When people file for bankruptcy, it stays in their credit record for up to 10 years, which is one reason many people who filed for bankruptcy find it hard to secure a loan right away. One of the main objectives of a bankruptcy is to allow for a fresh start, and rebuilding credit is an important facet of this. In order to rebuild credit, you must secure a new loan after bankruptcy and pay on time your new debt, which in time will improve your credit scores.

Difficulty: Moderate
Instructions

Things You'll Need:

  • Bank account
  • Collateral account
  • Money
  1. Step 1

    Approach the bank or credit union where you regularly do your savings or checking transactions. They likely will approve you for a secured credit card partially using your money as security. Open a savings or checking account if you do not have one. They may start you off with a credit limit based on the balance of your checking account and then offer a small available unsecured credit in the future. The amount varies by each bank. Some banks require a "collateral account" on which your credit limit is based. For example, a $300 deposit would give you a credit limit of $300.

  2. Step 2

    Determine the bank's requirements for secured credit cards. Some credit card companies and banks require that an applicant has not declared bankruptcy within the last 12 months. If this were the case, you would need to wait or find another lending institution without this restriction.

  3. Step 3

    Review credit card offers that you receive in the mail. After filing bankruptcy, you will receive credit card offers from creditors, who know that most people who file bankruptcy would like to start rebuilding their credit as soon as possible. Carefully review the offers before accepting any of them.

  4. Step 4

    Compare rates. As of 2009, it is common to get an initial APR (annual percentage rate) of about 9 percent.
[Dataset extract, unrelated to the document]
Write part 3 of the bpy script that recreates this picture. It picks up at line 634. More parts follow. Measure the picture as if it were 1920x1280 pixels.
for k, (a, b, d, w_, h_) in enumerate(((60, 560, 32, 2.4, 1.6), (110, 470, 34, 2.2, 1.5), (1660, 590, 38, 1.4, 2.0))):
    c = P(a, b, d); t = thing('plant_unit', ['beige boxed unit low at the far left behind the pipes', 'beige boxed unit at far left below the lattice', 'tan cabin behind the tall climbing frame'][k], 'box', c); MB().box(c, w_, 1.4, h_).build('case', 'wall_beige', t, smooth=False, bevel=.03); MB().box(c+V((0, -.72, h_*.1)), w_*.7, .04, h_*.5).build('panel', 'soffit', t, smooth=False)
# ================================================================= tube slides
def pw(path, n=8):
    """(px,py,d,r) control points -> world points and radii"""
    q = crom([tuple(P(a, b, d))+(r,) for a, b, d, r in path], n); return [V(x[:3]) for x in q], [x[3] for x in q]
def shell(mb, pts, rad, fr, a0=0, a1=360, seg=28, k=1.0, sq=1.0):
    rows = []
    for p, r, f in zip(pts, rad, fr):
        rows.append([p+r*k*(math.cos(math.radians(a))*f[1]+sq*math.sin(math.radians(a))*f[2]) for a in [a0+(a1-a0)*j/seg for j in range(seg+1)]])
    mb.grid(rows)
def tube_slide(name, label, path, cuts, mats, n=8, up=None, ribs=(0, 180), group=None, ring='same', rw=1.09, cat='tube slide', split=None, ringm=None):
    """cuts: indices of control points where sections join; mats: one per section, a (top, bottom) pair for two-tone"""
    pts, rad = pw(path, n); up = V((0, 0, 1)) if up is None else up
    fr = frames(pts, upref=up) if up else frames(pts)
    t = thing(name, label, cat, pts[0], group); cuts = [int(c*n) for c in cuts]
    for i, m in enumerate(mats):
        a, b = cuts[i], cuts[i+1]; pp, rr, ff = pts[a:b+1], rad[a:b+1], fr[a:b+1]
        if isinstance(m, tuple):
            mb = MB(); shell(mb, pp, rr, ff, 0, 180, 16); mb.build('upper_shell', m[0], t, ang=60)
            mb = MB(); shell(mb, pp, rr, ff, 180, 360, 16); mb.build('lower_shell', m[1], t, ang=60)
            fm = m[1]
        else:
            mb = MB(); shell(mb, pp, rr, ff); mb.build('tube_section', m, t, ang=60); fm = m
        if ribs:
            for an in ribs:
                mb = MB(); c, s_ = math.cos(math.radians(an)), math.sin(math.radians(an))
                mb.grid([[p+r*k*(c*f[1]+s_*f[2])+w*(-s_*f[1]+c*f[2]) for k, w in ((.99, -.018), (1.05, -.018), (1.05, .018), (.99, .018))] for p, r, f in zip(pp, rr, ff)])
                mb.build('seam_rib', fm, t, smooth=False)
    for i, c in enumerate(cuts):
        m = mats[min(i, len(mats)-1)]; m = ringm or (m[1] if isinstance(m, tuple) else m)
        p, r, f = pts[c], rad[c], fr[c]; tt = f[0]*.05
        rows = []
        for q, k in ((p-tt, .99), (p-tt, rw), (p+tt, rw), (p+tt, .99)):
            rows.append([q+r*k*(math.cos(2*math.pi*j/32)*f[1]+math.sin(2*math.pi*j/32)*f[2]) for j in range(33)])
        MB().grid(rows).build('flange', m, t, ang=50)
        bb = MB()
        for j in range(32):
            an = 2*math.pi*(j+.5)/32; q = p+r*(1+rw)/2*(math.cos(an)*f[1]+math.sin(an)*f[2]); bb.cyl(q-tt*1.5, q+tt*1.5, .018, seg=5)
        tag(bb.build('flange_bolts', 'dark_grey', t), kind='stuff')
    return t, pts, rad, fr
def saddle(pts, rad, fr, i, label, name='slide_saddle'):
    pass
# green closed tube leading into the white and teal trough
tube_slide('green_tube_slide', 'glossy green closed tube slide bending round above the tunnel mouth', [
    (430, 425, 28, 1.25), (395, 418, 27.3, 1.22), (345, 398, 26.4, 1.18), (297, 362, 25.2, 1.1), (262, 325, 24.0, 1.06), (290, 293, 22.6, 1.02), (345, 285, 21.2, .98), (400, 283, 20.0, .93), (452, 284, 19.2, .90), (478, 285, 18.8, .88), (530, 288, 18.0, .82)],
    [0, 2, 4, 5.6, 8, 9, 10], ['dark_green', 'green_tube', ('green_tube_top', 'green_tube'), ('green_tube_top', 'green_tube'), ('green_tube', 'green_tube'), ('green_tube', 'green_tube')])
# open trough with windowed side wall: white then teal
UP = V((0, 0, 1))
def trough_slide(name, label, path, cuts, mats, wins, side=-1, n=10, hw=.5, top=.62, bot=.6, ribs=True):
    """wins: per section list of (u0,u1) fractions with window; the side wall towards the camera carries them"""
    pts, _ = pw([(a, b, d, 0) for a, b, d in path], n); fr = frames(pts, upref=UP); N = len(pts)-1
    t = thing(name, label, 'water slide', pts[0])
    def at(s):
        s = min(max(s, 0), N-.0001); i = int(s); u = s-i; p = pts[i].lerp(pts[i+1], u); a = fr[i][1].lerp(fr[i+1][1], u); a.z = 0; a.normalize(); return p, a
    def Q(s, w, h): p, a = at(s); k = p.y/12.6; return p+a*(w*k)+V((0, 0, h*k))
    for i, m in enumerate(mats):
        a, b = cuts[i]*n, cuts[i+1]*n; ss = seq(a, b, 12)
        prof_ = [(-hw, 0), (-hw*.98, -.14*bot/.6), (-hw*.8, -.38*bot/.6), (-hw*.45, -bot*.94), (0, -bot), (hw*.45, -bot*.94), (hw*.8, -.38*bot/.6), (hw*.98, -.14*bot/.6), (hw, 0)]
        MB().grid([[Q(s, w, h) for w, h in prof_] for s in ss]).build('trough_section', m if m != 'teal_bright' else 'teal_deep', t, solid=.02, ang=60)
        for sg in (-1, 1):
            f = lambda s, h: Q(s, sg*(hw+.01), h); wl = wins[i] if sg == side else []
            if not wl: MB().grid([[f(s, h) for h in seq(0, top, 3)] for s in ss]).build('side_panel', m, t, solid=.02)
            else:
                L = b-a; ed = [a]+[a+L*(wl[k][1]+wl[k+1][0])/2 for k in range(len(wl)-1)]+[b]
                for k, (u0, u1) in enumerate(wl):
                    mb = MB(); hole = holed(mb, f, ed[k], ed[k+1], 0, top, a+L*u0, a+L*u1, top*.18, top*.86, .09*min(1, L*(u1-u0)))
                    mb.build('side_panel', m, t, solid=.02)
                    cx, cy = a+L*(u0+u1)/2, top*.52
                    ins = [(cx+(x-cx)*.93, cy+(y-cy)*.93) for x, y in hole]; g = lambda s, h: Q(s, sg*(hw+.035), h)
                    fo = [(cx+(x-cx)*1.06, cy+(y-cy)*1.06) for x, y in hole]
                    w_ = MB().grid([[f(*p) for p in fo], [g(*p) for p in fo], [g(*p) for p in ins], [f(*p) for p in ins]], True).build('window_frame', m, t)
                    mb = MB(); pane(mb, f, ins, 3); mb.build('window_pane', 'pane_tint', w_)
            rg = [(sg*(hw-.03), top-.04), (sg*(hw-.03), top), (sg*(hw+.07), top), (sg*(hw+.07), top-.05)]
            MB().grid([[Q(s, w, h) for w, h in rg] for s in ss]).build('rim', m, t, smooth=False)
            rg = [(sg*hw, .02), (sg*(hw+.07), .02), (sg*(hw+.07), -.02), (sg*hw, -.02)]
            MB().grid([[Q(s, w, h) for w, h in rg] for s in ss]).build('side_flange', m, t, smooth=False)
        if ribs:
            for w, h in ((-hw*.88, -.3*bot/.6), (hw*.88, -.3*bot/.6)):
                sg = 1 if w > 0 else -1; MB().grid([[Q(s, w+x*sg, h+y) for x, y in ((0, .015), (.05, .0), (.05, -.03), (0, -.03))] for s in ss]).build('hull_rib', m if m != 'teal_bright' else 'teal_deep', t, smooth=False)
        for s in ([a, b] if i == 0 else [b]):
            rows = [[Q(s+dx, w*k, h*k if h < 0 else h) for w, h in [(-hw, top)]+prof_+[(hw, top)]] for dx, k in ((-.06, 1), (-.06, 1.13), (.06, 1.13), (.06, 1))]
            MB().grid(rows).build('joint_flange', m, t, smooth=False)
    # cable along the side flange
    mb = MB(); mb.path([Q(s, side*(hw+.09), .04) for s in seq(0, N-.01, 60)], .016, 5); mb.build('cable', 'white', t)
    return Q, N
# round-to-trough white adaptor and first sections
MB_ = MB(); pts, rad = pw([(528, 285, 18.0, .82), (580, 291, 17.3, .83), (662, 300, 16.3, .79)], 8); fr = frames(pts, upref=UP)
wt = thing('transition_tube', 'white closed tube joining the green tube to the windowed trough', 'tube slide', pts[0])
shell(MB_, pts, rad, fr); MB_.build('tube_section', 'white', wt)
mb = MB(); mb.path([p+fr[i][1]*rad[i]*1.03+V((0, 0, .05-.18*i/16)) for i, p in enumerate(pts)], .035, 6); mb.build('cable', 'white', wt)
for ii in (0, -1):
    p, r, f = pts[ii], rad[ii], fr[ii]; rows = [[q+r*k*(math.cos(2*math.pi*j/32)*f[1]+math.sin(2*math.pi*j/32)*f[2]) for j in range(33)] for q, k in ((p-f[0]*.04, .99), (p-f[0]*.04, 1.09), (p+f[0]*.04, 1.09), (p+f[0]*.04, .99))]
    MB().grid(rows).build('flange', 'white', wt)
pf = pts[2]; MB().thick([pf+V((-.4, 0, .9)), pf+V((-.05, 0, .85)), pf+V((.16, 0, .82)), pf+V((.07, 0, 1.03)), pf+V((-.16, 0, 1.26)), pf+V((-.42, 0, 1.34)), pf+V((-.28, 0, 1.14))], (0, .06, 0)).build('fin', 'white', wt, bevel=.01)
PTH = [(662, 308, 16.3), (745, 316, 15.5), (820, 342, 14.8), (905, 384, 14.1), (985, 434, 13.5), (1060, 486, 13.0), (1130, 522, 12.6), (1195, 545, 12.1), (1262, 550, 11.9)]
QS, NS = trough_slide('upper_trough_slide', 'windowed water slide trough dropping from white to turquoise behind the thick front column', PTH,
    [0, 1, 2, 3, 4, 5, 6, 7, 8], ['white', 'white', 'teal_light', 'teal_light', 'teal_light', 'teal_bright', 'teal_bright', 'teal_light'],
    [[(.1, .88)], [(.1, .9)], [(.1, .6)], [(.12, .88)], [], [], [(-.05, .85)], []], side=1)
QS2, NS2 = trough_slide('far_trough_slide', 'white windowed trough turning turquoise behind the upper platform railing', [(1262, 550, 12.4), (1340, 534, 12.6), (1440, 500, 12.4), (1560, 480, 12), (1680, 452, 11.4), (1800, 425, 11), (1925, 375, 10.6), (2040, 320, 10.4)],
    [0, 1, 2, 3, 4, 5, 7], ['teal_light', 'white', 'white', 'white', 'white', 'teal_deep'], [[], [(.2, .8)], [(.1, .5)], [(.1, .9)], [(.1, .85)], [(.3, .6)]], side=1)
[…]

Do not accept any offer that has a higher APR than the going average.

  5. Step 5

    Research programs. Check if the credit card company requires an annual membership fee. See if this would be worth the cost; for example, a lower APR may justify the fee. As of 2009, the range of annual membership fees is $18 to $75.

  6. Step 6

    Do not apply for too many cards at once. Try only one or two initially. Each time you apply, the credit card company will run your credit. Too many inquiries on your credit may have a negative effect on your credit score. Furthermore, some credit card companies may see multiple inquiries as a red flag, which may lead them to decline your application.

  7. Step 7

    Pay the balance of your secured credit card. Do not think that since a secured credit card is backed by your own money, you do not need to pay on time. You need to make monthly payments toward any balance that you accrue, just as you would with any credit card.

Tips & Warnings
  • Pay on time and do not carry high balances and you may qualify for an unsecured credit card in the next 12 months.
  • Avoid credit card offers that have high APR and membership fees.